OREANDA-NEWS. Fitch Ratings has affirmed the ratings on Utah Housing Corporation's (UHC) single-family mortgage bonds (May 2007 Indenture) as follows:

--\$159.3 million class I bonds at 'AAA';
--\$20 million class II bonds at 'AA'.

The Rating Outlook is Stable.

SECURITY

The bonds are secured by all assets and revenues under the indenture which are mainly comprised of mortgage loans, investments, and reserve funds. The assets and revenues of the trust estate secure the class I and II bonds on a senior basis to the class III bonds (rated 'AA-'; Stable Outlook).

KEY RATING DRIVERS

SUFFICIENT ASSET PARITY LEVELS: As of Dec. 31, 2014, the class I and II bonds had asset parity levels of 120% and 107%, respectively.

STRONG PROGRAM PROVISIONS: The various supplemental indentures provide for strong asset parity requirements and the average requirements for the class I bonds is 111.5% and the class II bonds is 101.5%.

FEDERALLY INSURED PORTFOLIO: The program's loan portfolio is 98% insured by FHA and 2% insured by VA, mitigating concerns over potential loan losses.

SUCCESSFUL MANAGEMENT PERSONNEL: UHC has an experienced management team that has demonstrated their expertise in addressing market challenges that affected their bond programs.

WEAK DEBT STRUCTURE: UHC has been unable to economically redeem certain variable rate debt obligations within the program due to the high termination fees of existing hedging contracts tied to the debt. This has resulted in negative arbitrage, and operating losses, within the program as mortgages prepay and proceeds are invested in lower interest income yielding investments.

RATING SENSITIVITIES

HIGH LOAN PREPAYMENTS/LOW INTEREST RATES: Given the current debt structure and low interest rate environment, if UHC mortgage loans continue to experience accelerated prepayments speeds, the program may experience negative arbitrage and/or high termination fees which could increase program operating losses and put negative pressure on the class I and II ratings.

INABILITY TO MAINTAIN PROGRAM PROVISIONS: A failure to meet the asset parity requirements on the class I and II bonds would be viewed as a credit negative and would most likely result in a downgrade of the program ratings.

CREDIT PROFILE

The affirmation of the class I and II bonds reflects current asset parity ratios, the strong program provisions, and the UHC's on-going financial support for the program. As of Dec. 31, 2014, the class I and II bonds had asset parity levels of 120% and 107%, respectively. The program's assets are primarily comprised of \$84 million in program loans and \$107 million in investments, which are primarily invested in various money market funds.
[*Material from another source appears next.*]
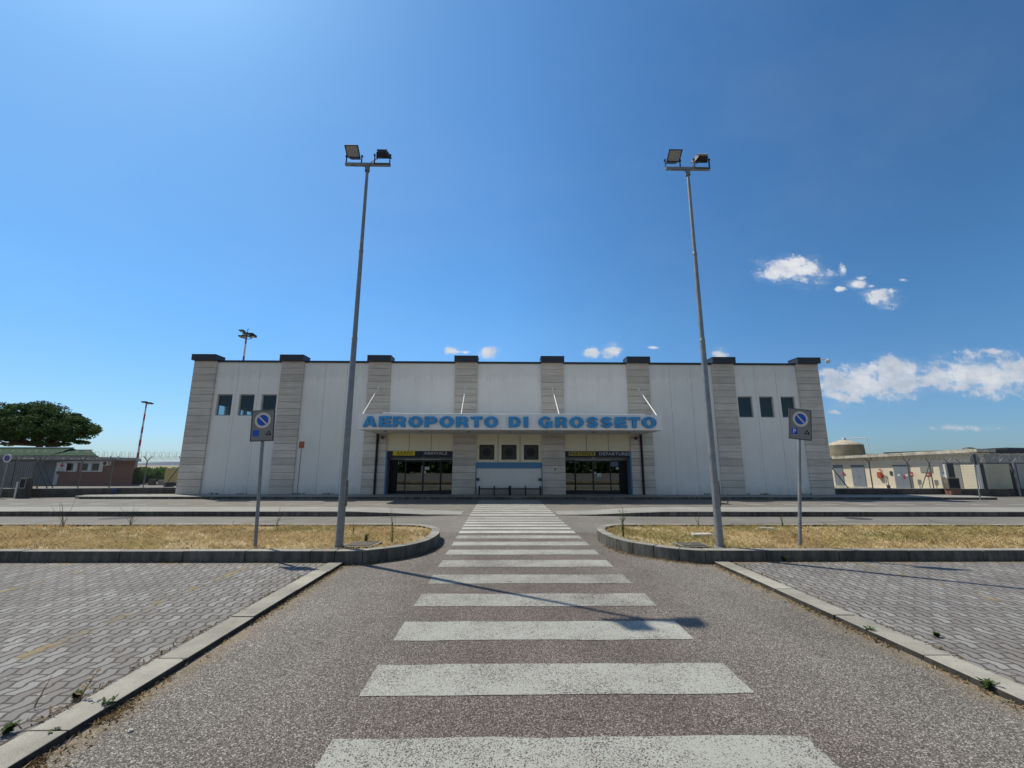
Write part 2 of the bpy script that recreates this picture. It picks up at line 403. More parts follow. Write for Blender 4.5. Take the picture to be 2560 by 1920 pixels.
M['orange'] = mat('orange_sign', (.48,.10,.025), .55)
M['red'] = mat('sign_red', (.36,.06,.05), .5)
M['brick'] = mat('brick_wall', (.235,.125,.095), .9, var=.2, scale=1.2, fine=.3, fscale=14, streak=.15)
M['grey_wall'] = mat('grey_wall', (.22,.22,.23), .85, var=.12, streak=.2)
M['annex_wall'] = mat('annex_wall_grey', (.46,.45,.43), .85, var=.12, streak=.2)
M['white_paint'] = mat('white_paint', (.66,.67,.68), .6, var=.06)
M['fascia_grey'] = mat('weathered_fascia', (.26,.245,.235), .85, var=.3, streak=.3)
M['green_roof'] = mat('green_metal_roof', (.022,.060,.030), .85, var=.2, spec=.1)
M['cream'] = mat('cream_render', (.80,.71,.55), .85, var=.08, scale=1.2, streak=.08)
M['cream_old'] = mat('stained_fascia', (.56,.52,.43), .85, var=.45, scale=2.2, fine=.3, fscale=12, streak=.3)
M['door_grey'] = mat('door_blue_grey', (.22,.25,.29), .5, var=.06)
M['ribbed'] = mat('ribbed_shutter', (.74,.68,.53), .6, var=.06)
M['ribbed_shade_window'] = mat('shutter_shade_window_grey', (.30,.30,.28), .6, var=.06)  # grey paints the shaded part of the cream shutter; a window shares it
M['tank'] = mat('stained_concrete_tank', (.20,.18,.13), .9, var=.35, scale=1.5, streak=.4)
M['tank_top'] = mat('pale_tank_top', (.42,.365,.29), .85, var=.25)
M['wall_conc'] = mat('stained_low_wall', (.13,.115,.10), .9, var=.4, scale=1.6, fine=.2, fscale=18, streak=.45, tint=(.06,.055,.05))
M['wall_top'] = mat('low_wall_top', (.38,.37,.34), .9, var=.2)
M['sand'] = mat('sand_yellow', (.50,.38,.16), .7, var=.1)
M['rubber'] = mat('rubber', (.02,.02,.02), .8)
M['bark'] = mat('pine_bark', (.085,.055,.045), .95, var=.3, scale=4, fine=.3)
M['pine'] = leafmat('pine_needles', (.020,.048,.018), (.052,.098,.032), (.125,.17,.055), .22)
M['hedge'] = leafmat('hedge_leaves', (.03,.075,.018), (.085,.17,.035), (.19,.27,.07))
M['grass'] = leafmat('dry_grass', (.30,.21,.10), (.60,.46,.25), (.76,.63,.38), .3)
M['grass_green'] = leafmat('half_green_grass', (.24,.19,.085), (.42,.36,.16), (.56,.48,.25), .3)
M['weed'] = leafmat('weed_green', (.035,.06,.015), (.08,.12,.03), (.15,.19,.06), .3)
M['straw'] = leafmat('straw', (.13,.085,.045), (.27,.19,.10), (.42,.33,.17), .2)
M['hill'] = mat('far_hills', (.16,.20,.27), 1., var=.08, scale=.004)  # distance haze is mixed into this blue
M['stone_white'] = mat('pale_stone', (.48,.46,.42), .8, bmp=.4)
M['red_white'] = None

def banded(name, step, z0):
    m, t, b, pos = new_mat(name)
    sx = t.node('ShaderNodeSeparateXYZ'); t.link(pos, sx.inputs[0])
    k = t.math('LESS_THAN', t.math('FRACT', t.math('DIVIDE', t.math('SUBTRACT', sx.outputs[2], z0), step*2)), .5)
    t.link(t.mix(k, (.62,.60,.62), (.30,.03,.03)), b.inputs['Base Color']); b.inputs['Roughness'].default_value = .6
    return m
M['red_white'] = banded('red_white_bands', 1.1, 2.7)
M['red_white_tall'] = banded('red_white_bands_tall', 2.75, 27.6)

SK = -.0127                                 # the crossing and lot kerbs run a hair off square to the terminal
def sk(x, y): return x + SK*y

# ------------------------------------------------------------------ ground and roads
mb = MB(); mb.quad((-6000,-600,-.05),(6000,-600,-.05),(6000,9000,-.05),(-6000,9000,-.05))
mb.build('ground', M['land'], kind='structure')
mb = MB(); mb.quad((-140,11.28,0),(140,11.28,0),(140,42,0),(-140,42,0)); mb.build('road', M['road'], kind='structure')
mb = MB(); mb.quad((-140,-60,0),(140,-60,0),(140,11.28,0),(-140,11.28,0)); mb.build('parking_aisle', M['near_asphalt'], kind='structure')
# paved bays either side of the aisle
for side in (-1, 1):
    mb = MB()
    def edge(y): return sk(-2.885 if side < 0 else 3.925, y)
    far = -60 if side < 0 else 60
    mb.add([(far,-40,.042),(edge(-40),-40,.042),(edge(7.74),7.74,.042),(far,7.74,.042)], [(0,1,2,3)])
    mb.build('parking_bay_paving', M['pavers'], kind='structure')
    mb = MB()                               # flush kerb stones
    y = -9.0; first = True
    x0, x1 = (-2.88, -2.635) if side < 0 else (3.675, 3.92)
    k = 0
    while y < 7.70:
        L = 1.0
        ya, yb = y+.004, min(y+L-.004, 7.70)
        dz = rng.uniform(-.004, .004); dx = rng.uniform(-.006, .006)
        mb.hexa([(sk(x0,ya)+dx,ya,-.05),(sk(x1,ya)+dx,ya,-.05),(sk(x1,yb)+dx,yb,-.05),(sk(x0,yb)+dx,yb,-.05)],
                [(sk(x0,ya)+dx,ya,.052+dz),(sk(x1,ya)+dx,ya,.052+dz),(sk(x1,yb)+dx,yb,.052+dz),(sk(x0,yb)+dx,yb,.052+dz)])
        y += L
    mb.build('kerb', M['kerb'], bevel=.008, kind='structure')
# faded yellow bay lines
mb = MB()
def yellow_worn():
    m, t, b, pos = new_mat('faded_yellow_paint')
    k = t.ramp(t.noise(pos, 3.2, 6, .7), [(.47, 0.), (.60, 1.)])
    t.link(t.mix(t.noise(pos, 9, 4), (.42,.31,.10), (.30,.235,.13)), b.inputs['Base Color']); b.inputs['Roughness'].default_value = .85
    o = t.n['Material Output']; tr = t.node('ShaderNodeBsdfTransparent'); mx = t.node('ShaderNodeMixShader')
    t.link(t.math('MULTIPLY', k, .5), mx.inputs[0]); t.link(tr.outputs[0], mx.inputs[1]); t.link(b.outputs[0], mx.inputs[2]); t.link(mx.outputs[0], o.inputs[0])
    return m
M['yellow_worn'] = yellow_worn()
for x in (-4.05, -6.4, -8.75):
    mb.quad((sk(x-.06,2),2,.046),(sk(x+.06,2),2,.046),(sk(x+.06,7.5),7.6,.046),(sk(x-.06,7.5),7.6,.046))
for x in (6.1, 8.5):
    mb.quad((sk(x-.06,5),5,.046),(sk(x+.06,5),5,.046),(sk(x+.06,7.5),7.6,.046),(sk(x-.06,7.5),7.6,.046))
mb.build('bay_line', M['yellow_worn'], kind='structure')

# zebra crossing
tops = [1.9, 2.985, 3.974, 4.979, 5.982, 6.979, 8.009, 8.961, 9.856, 10.725, 11.467, 12.073, 12.64, 13.218, 13.803, 14.366, 15.305, 15.937, 16.596, 17.312, 18.146, 19.028, 19.812, 20.68, 21.54]
mb = MB(); mp = MB()
for i, y1 in enumerate(tops):
    per = (y1-tops[i-1]) if i else 1.0
    y0 = y1-.50*per
    tgt = mb if y1 < 11.3 else mp
    n = 10
    xs = np.linspace(sk(-1.011, y1), sk(1.905, y1), n)
    lo = [(x+rng.uniform(-.006,.006), y0+rng.uniform(-.012,.012), .004) for x in xs]
    hi = [(x+rng.uniform(-.006,.006), y1+rng.uniform(-.012,.012), .004) for x in xs]
    tgt.add(lo+hi, [(a, a+1, n+a+1, n+a) for a in range(n-1)])
mb.build('zebra_crossing', M['paint'], kind='structure')
mp.build('zebra_crossing', M['road_paint'], kind='structure')
mb = MB()                                   # dashed lane line and thin yellow guide line
x = -38.0
while x < 40:
    if x < -4.2 or x > 9.8: mb.quad((x,19.08,.004),(x+.8,19.08,.004),(x+.8,19.2,.004),(x,19.2,.004))
    x += 1.675
mb.build('lane_line', M['road_paint'], kind='structure')
mb = MB(); mb.quad((-13.6,18.9,.004),(-13.6,19.0,.004),(-10.9,20.85,.004),(-10.75,20.75,.004)); mb.build('guide_line', M['yellow_worn'], kind='structure')
# road cracks
mb = MB()
def tar(c, d, r=.012):
    m, t, b, pos = new_mat(c); b.inputs['Base Color'].default_value = (*d, 1); b.inputs['Roughness'].default_value = .8; return m
M['tar'] = tar('tar_crack', (.045,.043,.042))
def crack(p, q, w, seg=14):
    p, q = Vector(p), Vector(q); d = q-p; nrm = Vector((-d.y, d.x)).normalized()
    pts = [p+d*(i/seg)+nrm*(noise.noise(Vector((p.x*3+i*.7, p.y, 0)))*d.length*.06) for i in range(seg+1)]
    for a, b in zip(pts[:-1], pts[1:]):
        n2 = Vector((-(b-a).y, (b-a).x)).normalized()*w*random.uniform(.4, 1)
        mb.quad((a.x-n2.x,a.y-n2.y,.003),(b.x-n2.x,b.y-n2.y,.003),(b.x+n2.x,b.y+n2.y,.003),(a.x+n2.x,a.y+n2.y,.003))
for p, q, w in [((-9.5,11.4),(-6.6,13.9),.02),((-7.2,17.3),(-2.2,17.9),.02),((-40,12.6),(-12,12.5),.012),((6,12.7),(40,12.55),.012),((2.1,14.9),(9,15.0),.02),((-4,14.2),(-1.2,15.0),.03),((-24,20.4),(-13,20.0),.016),((9,18.0),(28,17.6),.014),((-2.2,16.3),(-1.0,18),.018),((12,11.6),(13.5,14),.012)]: crack(p, q, w)
mb.build('road_crack', M['tar'], kind='structure')

# raised median beyond the first lane, both halves run down to a dropped tip at the crossing
for side in (-1, 1):
    mb = MB()
    tip = -1.5 if side < 0 else 1.8
    xs = [tip] + [tip+side*d for d in (1.2, 2.4, 3.6, 6, 9)] + [side*x for x in np.arange(13, 62, 3)]
    prof = []
    for i, x in enumerate(xs):
        u = min(1, abs(x-tip)/3.8)
        z = .012+.145*(u*u*(3-2*u)); yf = 14.62+.42*(1-u)**2; yb = 16.2
        prof.append(((x,yf+.012,-.02),(x,yf,z),(x,yf+.16,z+.002),(x,yb,z+.002),(x,yb+.03,-.02)))
    for a, b in zip(prof[:-1], prof[1:]):
        for k in range(4):
            mb.mi = 0 if k < 2 else 1
            mb.quad(a[k], b[k], b[k+1], a[k+1])
    mb.build('median', [M['kerb_old'], M['pavement']], kind='structure')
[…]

As of Dec. 31, 2014, the loan portfolio had a delinquency rate of 7.23% which is higher than state and national averages. Concerns over loan losses are mitigated by the insurance on the loan portfolio which is currently 98.4% FHA-insured and 1.6% VA-insured.

Credit concerns stem from the program's operating losses which are attributed to the debt structure as approximately 82% of the debt under this program is variable-rate with all the variable-rate bonds being swapped to a synthetic fixed-rate. All of the variable-rate debt under this indenture is in the form of index bonds with no demand feature. UHC has been unable to economically redeem certain variable-rate debt obligations due to high termination fees of existing hedging contracts tied to the debt. As mortgages prepay, proceeds are reinvested in highly-rated, low interest yielding instruments which has resulted in negative arbitrage within the program. The negative arbitrage has led to operating losses within the program of \$3.5 million and \$4.4 million in the last two fiscal years, respectively.

Concerns over program operating losses are currently mitigated by UHC's management team. Management has indicated that it will provide financial support to maintain asset parity provisions, if necessary. Despite losses from the program, UHC has reported net income of \$14.3 million and \$7.7 million in the last two fiscal years, respectively. Additionally, unaudited interim financial statements demonstrate continued agency profitability during the mid-point of FY 2015. Although remote, based on Fitch's view of current management personnel and agency financial statements, if asset parity requirements are not met on the class I and II bonds, there will be negative pressure on the ratings and would most likely result in a downgrade of the bonds.